TIL Desk/World/London/A 10-year-old Indian-origin boy in the UK has become the youngest applicant in a decade to achieve the highest score in the Mensa IQ test, beating geniuses like Albert Einstein and Stephen Hawking.
Mehul Garg, also known by his nickname Mahi, decided to take the test to follow in the footsteps of his older brother, 13-year-old Dhruv Garg, who had also scored the highest score of 162 last year.
“Mahi is fiercely competitive. His older brother had achieved the same score last year so he really wanted to prove that he is no less intelligent than his brother,” said his mother Divya Garg.The pupil of Reading Boys Grammar School in Reading, southern England, scored the maximum score of 162 to become a member of Mensa, the High IQ Society.

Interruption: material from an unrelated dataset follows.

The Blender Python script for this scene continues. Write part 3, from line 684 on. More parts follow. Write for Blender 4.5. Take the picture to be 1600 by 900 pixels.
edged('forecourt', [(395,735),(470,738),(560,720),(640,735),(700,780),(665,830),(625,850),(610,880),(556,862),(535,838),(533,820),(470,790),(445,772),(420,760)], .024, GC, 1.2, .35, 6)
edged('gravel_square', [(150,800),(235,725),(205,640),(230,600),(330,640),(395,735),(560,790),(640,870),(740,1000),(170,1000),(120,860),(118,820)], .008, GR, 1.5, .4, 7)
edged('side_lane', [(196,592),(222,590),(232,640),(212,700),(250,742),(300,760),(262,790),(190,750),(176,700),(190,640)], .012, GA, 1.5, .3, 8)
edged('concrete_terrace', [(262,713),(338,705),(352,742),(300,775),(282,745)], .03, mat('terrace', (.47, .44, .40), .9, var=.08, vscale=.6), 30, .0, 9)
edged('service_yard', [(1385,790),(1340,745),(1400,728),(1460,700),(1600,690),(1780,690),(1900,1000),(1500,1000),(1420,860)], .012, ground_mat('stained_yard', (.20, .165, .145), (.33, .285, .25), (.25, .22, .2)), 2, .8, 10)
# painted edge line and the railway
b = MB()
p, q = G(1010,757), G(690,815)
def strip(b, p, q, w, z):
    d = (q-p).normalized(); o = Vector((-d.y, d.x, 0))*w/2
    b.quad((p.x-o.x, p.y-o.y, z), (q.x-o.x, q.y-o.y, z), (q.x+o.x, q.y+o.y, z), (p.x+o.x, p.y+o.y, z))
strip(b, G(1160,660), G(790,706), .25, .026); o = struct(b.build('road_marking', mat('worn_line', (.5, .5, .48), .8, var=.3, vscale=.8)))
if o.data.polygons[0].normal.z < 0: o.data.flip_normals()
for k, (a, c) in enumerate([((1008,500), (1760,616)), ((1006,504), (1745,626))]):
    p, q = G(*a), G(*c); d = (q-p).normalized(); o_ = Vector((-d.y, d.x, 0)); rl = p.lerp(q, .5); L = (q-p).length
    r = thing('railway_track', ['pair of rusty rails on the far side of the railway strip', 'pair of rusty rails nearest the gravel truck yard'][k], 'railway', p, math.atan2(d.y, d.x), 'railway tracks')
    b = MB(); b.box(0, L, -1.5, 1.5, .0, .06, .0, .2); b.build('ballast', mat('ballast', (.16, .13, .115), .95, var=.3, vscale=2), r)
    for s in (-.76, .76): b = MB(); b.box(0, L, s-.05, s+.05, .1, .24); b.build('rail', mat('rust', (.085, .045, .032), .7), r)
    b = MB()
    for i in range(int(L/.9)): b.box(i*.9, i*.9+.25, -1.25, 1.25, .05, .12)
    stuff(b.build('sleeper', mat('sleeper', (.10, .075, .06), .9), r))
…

His score is two points higher than Einstein and Hawking and places him in the top one per cent of people in the world who achieve this distinction. “Mehul said the paper challenged his language skills, including analogies and definitions, and his sense of logic,” said his mother.
The anxiety of the time-pressured exam did make the 10 year-old extremely nervous but cheered on by his father, Gaurav Garg, he relaxed after he had solved the initial few questions. “I was in tears when I got the results back,” Mehul said after he got the results this week.